=== Exercise task ===
From the data that follows, copy every line holding the string "scene".

===== Recorded data =====

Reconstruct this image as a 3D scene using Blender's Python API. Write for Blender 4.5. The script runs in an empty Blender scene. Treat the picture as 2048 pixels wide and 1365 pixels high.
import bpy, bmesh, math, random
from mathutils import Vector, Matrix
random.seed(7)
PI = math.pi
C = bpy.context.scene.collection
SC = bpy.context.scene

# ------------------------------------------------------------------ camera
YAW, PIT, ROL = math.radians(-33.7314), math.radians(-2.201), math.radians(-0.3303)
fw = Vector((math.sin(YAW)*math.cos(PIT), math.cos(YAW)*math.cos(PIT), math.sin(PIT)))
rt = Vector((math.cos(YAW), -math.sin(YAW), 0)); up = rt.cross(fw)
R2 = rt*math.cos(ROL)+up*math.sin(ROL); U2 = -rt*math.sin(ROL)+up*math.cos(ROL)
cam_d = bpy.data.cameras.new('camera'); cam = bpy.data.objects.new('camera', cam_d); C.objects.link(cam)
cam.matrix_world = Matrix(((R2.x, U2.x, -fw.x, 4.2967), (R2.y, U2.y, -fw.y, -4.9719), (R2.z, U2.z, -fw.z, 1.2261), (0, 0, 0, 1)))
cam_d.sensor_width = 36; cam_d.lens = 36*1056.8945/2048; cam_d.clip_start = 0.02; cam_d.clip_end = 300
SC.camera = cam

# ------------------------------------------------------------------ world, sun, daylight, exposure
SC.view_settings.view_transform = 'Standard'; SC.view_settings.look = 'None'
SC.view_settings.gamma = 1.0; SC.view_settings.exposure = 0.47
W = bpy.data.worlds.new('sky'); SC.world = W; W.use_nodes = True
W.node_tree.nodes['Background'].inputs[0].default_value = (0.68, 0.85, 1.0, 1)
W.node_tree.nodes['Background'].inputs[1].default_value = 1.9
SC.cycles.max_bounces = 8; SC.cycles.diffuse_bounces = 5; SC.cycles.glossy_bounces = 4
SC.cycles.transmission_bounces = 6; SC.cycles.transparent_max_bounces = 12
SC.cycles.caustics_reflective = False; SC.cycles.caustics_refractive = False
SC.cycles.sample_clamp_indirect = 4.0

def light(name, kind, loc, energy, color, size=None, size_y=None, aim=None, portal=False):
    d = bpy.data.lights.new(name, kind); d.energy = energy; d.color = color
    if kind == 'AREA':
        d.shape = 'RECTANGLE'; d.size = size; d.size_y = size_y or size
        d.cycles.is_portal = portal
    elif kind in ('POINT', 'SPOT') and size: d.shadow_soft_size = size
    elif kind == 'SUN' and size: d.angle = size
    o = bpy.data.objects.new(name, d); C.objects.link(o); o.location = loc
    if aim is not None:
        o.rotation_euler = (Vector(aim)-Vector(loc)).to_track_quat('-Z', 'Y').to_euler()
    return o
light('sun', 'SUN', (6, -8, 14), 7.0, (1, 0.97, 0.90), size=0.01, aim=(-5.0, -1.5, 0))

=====

=== Output of the task ===
Reconstruct this image as a 3D scene using Blender's Python API. Write for Blender 4.5. The script runs in an empty Blender scene. Treat the picture as 2048 pixels wide and 1365 pixels high.
C = bpy.context.scene.collection
SC = bpy.context.scene